British Prime Minister David Cameron also issued a statement.

"The reported brutal murder of Haruna Yukawa and the further threats made by ISIS are yet another reminder of the murderous barbarity of these terrorists," Cameron said. "Britain stands in solidarity with the Japanese people at this difficult time and we will continue to offer the Japanese government all possible assistance."

Goto's mother, Junko Ishido, said Friday that Goto went to Syria only to rescue his friend, Yukawa.

"I am filled with disappointment, that it has finally come to this," Yukawa's father, Shoichi, told public broadcaster NHK. "I feel pained, that he (Goto) risked his life out of concern (for my son) and ended up being captured. I hope he can be released as soon as possible, and return to Japan to continue his activities."

Goto's mother said, "Of course, first of all, I wish it weren't true, that it's some mistake. I'm a mother so it's unbearable. What I want to tell Islamic State is that Kenji's ideal is world peace."

Goto said in a video in October near the Turkish-Syrian border that he was determined to cover what was happening in the region. "It is my responsibility if something happens," he said. "Syrian people suffering three years and a half. It's enough. So I would like to get the story of what ISIS wants to do."

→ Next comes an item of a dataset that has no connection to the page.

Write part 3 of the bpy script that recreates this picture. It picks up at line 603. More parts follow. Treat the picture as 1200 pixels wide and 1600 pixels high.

ISIS, an al-Qaeda offshoot which seeks to form an Islamic emirate in the Levant region through "jihad," has released videos showing the beheading of five Western hostages since August – of British hostages David Haines and Alan Henning, and U.S. citizens James Foley, Steven Sotloff and Abdul-Rahman Kassig. The Sunni group has gained control over large territories in Iraq and Syria.